In a statement agreed by the 22 member states at the closing session of the Sunday’s summit of the Arab League in the Tunisian capital Tunis, the Arab leaders said they will seek a UN Security Council resolution against the US decision on the Golan Heights.

“We, the leaders of the Arab countries gathered in Tunisia ... express our rejection and condemnation of the United States decision to recognize Israel’s sovereignty over the Golan,” Arab League Secretary General Ahmed Aboul Gheit said.

He said Arab countries would present a draft resolution to the UN Security Council and seek a legal opinion from the International Court of Justice on the US decision. It warned other countries away from following Washington’s lead.

Trump signed a proclamation last week recognizing the Golan Heights as part of Israel, which annexed the area in 1981 after capturing it from Syria in 1967.

Trump’s earlier decision to recognize Jerusalem as Israel’s capital also drew Arab condemnation. Palestinians want East Jerusalem as the capital of a future state.

The Arab leaders also invited non-Arab Iran to work with Arab countries on the basis of good neighborly ties and without interfering in each others’ internal affairs, according to Reuters.

“We affirm that cooperative relations between Arab countries and the Islamic Republic of Iran be based on good neighborliness,” they said in the statement at the end of the 30th summit held in Tunis.

But the statement stopped short from naming the hosting country for the upcoming summit of the Arab League.

Tunisian President Beji Caid Essebsi said Arab nations needed to ensure the international community understood the centrality of the Palestinian cause to Arab nations.

In the final statement, Arab states renewed support for an Arab peace initiative that offers Israel peace in exchange for withdrawal from all lands occupied in the 1967 war and said they would seek to revive peace talks with the Jewish state.

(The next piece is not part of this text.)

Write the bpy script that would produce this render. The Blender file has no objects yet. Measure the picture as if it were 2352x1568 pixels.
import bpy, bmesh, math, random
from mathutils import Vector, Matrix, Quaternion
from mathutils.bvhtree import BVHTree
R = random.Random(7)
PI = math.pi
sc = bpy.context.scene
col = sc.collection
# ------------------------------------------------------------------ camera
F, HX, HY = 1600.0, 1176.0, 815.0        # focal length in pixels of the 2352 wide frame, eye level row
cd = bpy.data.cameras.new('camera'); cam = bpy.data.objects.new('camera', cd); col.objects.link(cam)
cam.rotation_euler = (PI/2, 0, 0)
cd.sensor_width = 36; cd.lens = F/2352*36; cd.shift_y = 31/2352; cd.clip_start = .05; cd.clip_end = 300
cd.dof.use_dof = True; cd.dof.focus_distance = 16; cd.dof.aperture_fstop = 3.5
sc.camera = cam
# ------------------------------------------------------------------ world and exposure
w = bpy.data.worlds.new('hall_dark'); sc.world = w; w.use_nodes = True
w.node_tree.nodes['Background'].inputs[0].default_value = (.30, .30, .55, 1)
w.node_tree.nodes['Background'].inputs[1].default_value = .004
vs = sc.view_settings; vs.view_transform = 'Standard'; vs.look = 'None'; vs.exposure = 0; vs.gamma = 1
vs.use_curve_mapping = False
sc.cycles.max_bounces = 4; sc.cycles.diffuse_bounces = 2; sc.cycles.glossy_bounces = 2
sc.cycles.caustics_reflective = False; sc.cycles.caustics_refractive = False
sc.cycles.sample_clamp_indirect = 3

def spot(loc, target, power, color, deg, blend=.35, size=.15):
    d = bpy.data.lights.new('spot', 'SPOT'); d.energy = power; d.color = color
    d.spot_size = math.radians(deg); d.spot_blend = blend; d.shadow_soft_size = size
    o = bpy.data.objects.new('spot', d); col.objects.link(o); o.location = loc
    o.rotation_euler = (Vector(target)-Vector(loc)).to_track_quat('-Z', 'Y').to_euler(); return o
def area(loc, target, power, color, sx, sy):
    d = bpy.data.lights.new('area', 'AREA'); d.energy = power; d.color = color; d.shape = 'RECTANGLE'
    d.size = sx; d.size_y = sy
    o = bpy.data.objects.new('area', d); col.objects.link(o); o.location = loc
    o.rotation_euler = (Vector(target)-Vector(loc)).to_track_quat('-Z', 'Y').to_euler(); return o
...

UN Secretary-General Antonio Guterres, who also addressed the meeting in Tunis, said any resolution to the Syrian conflict must guarantee the territorial integrity of Syria “including the occupied Golan Heights.”

Earlier, Saudi Arabia’s King Salman bin Abdulaziz said that he “absolutely rejects” any measures that undermine Syrian sovereignty over the Golan Heights.

Addressing the summit, he also reiterated Saudi Arabia’s position supporting the establishment of a Palestinian state in the West Bank and the Gaza Strip, with East Jerusalem as its capital.

It is worth mentioning that the leaders of Sudan and Algeria were not at Sunday’s meeting as both nations have been roiled by anti-government protests.

While Syria’s seat at the summit was vacant. Damascus as been suspended from the League since 2011 over its crackdown on protesters at the start of its civil war. The League has said no consensus has yet been reached to allow Syria’s reinstatement.